Design and production of documentary product packaging were an integral part of the feral trade process, with an intention to reveal details of source, shipping and handling with the micro-attention that often accompanies ingredient listings.

Temporary Services
November 18–December 18, 2009
Temporary Services is Brett Bloom, Salem Collo-Julin and Marc Fischer. Based in Illinois, the collective Temporary Services has existed with changing members and structures since 1998. Temporary Services produces exhibitions, events, projects, and publications without attention to separate art practice from other creative production; it obscures existing delineations of disciplines and systems of cultural production.

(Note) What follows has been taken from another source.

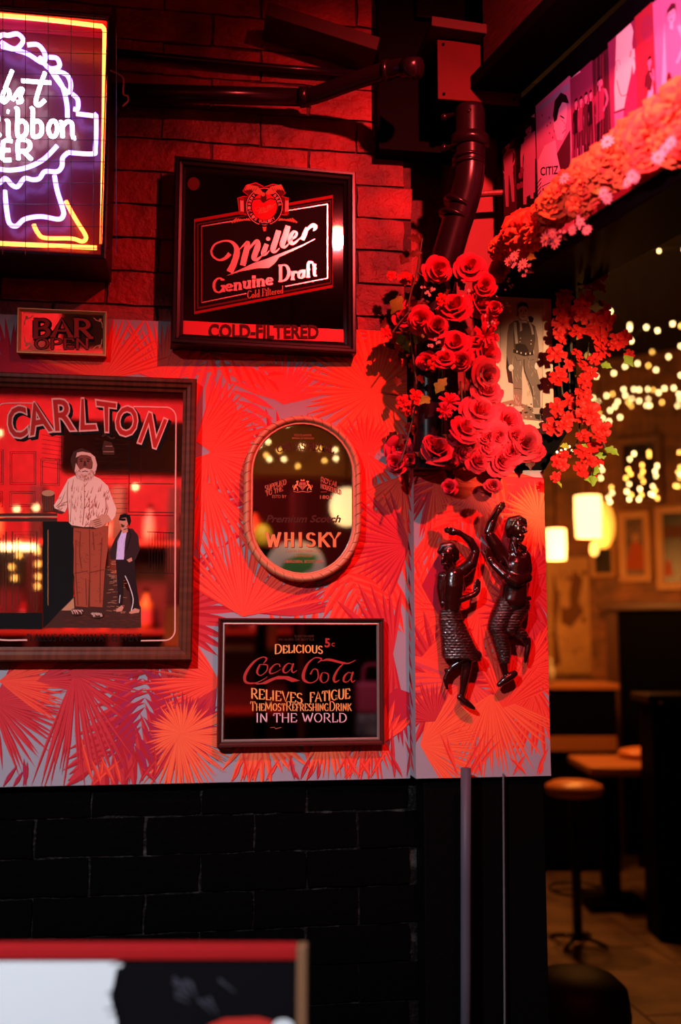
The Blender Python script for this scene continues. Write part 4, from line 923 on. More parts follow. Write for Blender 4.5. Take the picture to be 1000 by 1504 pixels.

Temporary Services reflects the desire to provide art as a service to others and to consider closely the social contexts in which art is produced. Temporary Services is interested in the way art is experienced in everyday life. The collective is interested in transforming art from a privileged, rarefied experience to something more directly related to how we live our lives on a daily basis. This intent includes removing the influence of select individuals who determine how art is seen and interrupted and expanding the sites traditionally sanctioned for experience of art.
 
Art Work: A National Conversation About Art, Labor, and Economics was an independently published, 32-page newspaper produced by Temporary Services in collaboration with the non-profit arts organization SPACES in Cleveland, Ohio. Art Work was a newspaper that consisted of writings from artists, activists and academics on the topic of working amidst depressed economies and how that impacts artistic process, compensation and artistic property. The newspaper was distributed free throughout the United States and Puerto Rico.